[Begin Dataset excerpt]

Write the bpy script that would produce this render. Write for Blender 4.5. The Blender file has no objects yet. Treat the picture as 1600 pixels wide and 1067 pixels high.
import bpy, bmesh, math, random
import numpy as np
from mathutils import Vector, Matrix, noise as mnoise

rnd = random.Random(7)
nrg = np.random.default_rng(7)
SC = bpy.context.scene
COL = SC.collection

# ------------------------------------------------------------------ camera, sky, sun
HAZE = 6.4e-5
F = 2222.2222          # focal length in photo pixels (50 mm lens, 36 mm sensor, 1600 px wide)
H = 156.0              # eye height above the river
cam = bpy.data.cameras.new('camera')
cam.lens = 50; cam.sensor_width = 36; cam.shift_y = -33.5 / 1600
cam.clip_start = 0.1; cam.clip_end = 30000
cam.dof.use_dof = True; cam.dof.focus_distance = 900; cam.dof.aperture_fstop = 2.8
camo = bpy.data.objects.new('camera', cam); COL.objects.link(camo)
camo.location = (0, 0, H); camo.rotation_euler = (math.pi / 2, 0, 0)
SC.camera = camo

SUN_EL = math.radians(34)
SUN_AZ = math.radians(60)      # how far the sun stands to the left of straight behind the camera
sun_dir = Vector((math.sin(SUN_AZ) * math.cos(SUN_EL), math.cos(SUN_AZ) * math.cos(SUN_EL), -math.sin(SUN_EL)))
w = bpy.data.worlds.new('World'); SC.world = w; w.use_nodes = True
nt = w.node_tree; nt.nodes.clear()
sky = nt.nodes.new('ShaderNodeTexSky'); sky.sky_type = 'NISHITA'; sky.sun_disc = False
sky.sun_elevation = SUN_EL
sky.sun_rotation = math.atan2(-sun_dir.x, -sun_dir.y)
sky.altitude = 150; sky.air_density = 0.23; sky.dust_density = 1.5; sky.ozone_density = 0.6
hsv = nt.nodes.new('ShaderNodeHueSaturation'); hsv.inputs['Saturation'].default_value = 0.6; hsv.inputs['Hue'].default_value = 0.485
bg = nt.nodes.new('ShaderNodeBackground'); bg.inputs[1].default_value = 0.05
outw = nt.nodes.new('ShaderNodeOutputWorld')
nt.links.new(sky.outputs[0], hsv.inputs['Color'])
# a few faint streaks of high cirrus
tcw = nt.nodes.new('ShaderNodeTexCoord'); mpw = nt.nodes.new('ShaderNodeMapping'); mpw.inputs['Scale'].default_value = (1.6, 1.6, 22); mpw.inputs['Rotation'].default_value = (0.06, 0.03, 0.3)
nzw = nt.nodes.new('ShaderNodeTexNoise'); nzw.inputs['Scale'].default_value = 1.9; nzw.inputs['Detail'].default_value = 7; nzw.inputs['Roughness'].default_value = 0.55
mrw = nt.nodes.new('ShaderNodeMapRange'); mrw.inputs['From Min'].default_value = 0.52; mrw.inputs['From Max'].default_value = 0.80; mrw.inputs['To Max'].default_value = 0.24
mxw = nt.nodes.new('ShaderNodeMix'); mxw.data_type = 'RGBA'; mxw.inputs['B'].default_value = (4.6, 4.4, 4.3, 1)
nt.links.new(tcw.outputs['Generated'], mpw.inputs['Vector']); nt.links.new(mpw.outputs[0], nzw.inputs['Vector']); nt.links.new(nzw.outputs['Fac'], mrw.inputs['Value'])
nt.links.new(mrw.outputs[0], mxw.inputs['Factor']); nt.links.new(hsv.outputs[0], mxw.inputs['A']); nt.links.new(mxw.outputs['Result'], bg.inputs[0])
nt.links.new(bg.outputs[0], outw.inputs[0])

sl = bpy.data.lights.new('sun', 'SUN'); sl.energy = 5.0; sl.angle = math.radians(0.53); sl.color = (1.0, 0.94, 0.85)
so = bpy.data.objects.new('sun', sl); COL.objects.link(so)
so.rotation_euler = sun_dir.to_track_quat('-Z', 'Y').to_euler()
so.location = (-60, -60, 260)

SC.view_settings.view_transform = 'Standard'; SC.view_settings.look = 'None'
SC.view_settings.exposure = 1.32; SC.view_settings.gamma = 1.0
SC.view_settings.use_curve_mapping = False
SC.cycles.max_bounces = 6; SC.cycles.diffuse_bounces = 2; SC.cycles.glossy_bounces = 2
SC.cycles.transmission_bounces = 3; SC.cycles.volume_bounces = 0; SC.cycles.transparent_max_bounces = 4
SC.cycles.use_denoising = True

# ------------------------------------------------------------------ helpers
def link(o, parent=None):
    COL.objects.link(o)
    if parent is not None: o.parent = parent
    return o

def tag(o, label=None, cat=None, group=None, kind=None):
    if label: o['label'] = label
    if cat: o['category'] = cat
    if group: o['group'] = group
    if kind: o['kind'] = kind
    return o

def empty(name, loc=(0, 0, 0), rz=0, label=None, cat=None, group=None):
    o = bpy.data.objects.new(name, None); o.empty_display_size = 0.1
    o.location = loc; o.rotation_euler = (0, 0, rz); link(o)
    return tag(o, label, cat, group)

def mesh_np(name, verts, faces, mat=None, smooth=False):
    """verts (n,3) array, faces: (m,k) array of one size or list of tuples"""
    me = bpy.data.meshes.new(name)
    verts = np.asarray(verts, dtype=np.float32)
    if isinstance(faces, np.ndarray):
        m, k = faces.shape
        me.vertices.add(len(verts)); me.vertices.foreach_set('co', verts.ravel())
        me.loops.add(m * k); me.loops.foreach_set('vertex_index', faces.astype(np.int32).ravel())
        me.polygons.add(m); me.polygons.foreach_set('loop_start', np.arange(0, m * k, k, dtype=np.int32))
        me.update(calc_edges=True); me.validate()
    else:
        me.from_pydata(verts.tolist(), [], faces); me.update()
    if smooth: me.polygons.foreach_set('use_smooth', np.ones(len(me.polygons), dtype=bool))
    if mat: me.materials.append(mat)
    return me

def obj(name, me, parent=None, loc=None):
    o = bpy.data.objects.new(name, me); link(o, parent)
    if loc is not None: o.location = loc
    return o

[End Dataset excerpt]

Goal: The required output is the exact run of lines from the beginning of the listing above to the line that contains "SC.camera = camo", inclusive of both.

Exercise result:
Write the bpy script that would produce this render. Write for Blender 4.5. The Blender file has no objects yet. Treat the picture as 1600 pixels wide and 1067 pixels high.
import bpy, bmesh, math, random
import numpy as np
from mathutils import Vector, Matrix, noise as mnoise

rnd = random.Random(7)
nrg = np.random.default_rng(7)
SC = bpy.context.scene
COL = SC.collection

# ------------------------------------------------------------------ camera, sky, sun
HAZE = 6.4e-5
F = 2222.2222          # focal length in photo pixels (50 mm lens, 36 mm sensor, 1600 px wide)
H = 156.0              # eye height above the river
cam = bpy.data.cameras.new('camera')
cam.lens = 50; cam.sensor_width = 36; cam.shift_y = -33.5 / 1600
cam.clip_start = 0.1; cam.clip_end = 30000
cam.dof.use_dof = True; cam.dof.focus_distance = 900; cam.dof.aperture_fstop = 2.8
camo = bpy.data.objects.new('camera', cam); COL.objects.link(camo)
camo.location = (0, 0, H); camo.rotation_euler = (math.pi / 2, 0, 0)
SC.camera = camo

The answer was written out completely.